* **TASK DIRECTIONS**
Are you able to quote each entry exactly as written?

* **Extracted records**
* * *
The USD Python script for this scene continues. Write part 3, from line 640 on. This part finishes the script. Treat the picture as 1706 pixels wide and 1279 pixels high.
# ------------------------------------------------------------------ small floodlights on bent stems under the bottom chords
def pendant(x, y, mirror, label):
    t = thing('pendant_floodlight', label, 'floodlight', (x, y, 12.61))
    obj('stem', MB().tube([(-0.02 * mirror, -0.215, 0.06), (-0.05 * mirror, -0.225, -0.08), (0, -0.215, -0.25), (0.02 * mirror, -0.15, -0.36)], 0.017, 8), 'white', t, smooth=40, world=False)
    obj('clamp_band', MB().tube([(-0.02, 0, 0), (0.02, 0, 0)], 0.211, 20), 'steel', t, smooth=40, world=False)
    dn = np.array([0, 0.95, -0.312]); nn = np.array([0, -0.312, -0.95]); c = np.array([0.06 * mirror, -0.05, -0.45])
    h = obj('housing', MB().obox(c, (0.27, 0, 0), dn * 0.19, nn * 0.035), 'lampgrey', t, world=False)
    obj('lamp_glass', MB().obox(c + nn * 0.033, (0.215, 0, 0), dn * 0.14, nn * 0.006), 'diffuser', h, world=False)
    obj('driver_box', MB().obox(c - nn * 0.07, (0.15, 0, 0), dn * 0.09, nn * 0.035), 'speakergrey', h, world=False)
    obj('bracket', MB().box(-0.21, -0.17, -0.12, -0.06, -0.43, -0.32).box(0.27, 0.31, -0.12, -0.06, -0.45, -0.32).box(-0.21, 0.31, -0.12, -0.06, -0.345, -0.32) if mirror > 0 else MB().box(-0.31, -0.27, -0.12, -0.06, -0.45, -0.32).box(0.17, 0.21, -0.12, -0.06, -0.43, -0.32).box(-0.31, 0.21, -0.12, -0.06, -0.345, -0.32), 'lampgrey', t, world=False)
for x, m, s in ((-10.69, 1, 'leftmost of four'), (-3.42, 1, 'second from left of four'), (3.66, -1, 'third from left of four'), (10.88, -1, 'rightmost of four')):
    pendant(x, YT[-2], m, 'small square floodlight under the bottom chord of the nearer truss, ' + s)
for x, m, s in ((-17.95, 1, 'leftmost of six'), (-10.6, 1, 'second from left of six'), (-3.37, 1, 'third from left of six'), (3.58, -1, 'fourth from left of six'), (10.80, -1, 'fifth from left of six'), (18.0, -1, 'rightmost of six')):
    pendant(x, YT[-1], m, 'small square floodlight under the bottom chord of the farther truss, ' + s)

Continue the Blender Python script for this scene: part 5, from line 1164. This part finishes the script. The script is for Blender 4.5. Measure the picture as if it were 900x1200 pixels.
* * *
* **TASK ANSWER**
The USD Python script for this scene continues. Write part 3, from line 640 on. This part finishes the script. Treat the picture as 1706 pixels wide and 1279 pixels high.
# ------------------------------------------------------------------ small floodlights on bent stems under the bottom chords
def pendant(x, y, mirror, label):
    t = thing('pendant_floodlight', label, 'floodlight', (x, y, 12.61))
    obj('stem', MB().tube([(-0.02 * mirror, -0.215, 0.06), (-0.05 * mirror, -0.225, -0.08), (0, -0.215, -0.25), (0.02 * mirror, -0.15, -0.36)], 0.017, 8), 'white', t, smooth=40, world=False)
    obj('clamp_band', MB().tube([(-0.02, 0, 0), (0.02, 0, 0)], 0.211, 20), 'steel', t, smooth=40, world=False)
    dn = np.array([0, 0.95, -0.312]); nn = np.array([0, -0.312, -0.95]); c = np.array([0.06 * mirror, -0.05, -0.45])
    h = obj('housing', MB().obox(c, (0.27, 0, 0), dn * 0.19, nn * 0.035), 'lampgrey', t, world=False)
    obj('lamp_glass', MB().obox(c + nn * 0.033, (0.215, 0, 0), dn * 0.14, nn * 0.006), 'diffuser', h, world=False)
    obj('driver_box', MB().obox(c - nn * 0.07, (0.15, 0, 0), dn * 0.09, nn * 0.035), 'speakergrey', h, world=False)
    obj('bracket', MB().box(-0.21, -0.17, -0.12, -0.06, -0.43, -0.32).box(0.27, 0.31, -0.12, -0.06, -0.45, -0.32).box(-0.21, 0.31, -0.12, -0.06, -0.345, -0.32) if mirror > 0 else MB().box(-0.31, -0.27, -0.12, -0.06, -0.45, -0.32).box(0.17, 0.21, -0.12, -0.06, -0.43, -0.32).box(-0.31, 0.21, -0.12, -0.06, -0.345, -0.32), 'lampgrey', t, world=False)
for x, m, s in ((-10.69, 1, 'leftmost of four'), (-3.42, 1, 'second from left of four'), (3.66, -1, 'third from left of four'), (10.88, -1, 'rightmost of four')):
    pendant(x, YT[-2], m, 'small square floodlight under the bottom chord of the nearer truss, ' + s)
for x, m, s in ((-17.95, 1, 'leftmost of six'), (-10.6, 1, 'second from left of six'), (-3.37, 1, 'third from left of six'), (3.58, -1, 'fourth from left of six'), (10.80, -1, 'fifth from left of six'), (18.0, -1, 'rightmost of six')):
    pendant(x, YT[-1], m, 'small square floodlight under the bottom chord of the farther truss, ' + s)

Continue the Blender Python script for this scene: part 5, from line 1164. This part finishes the script. The script is for Blender 4.5. Measure the picture as if it were 900x1200 pixels.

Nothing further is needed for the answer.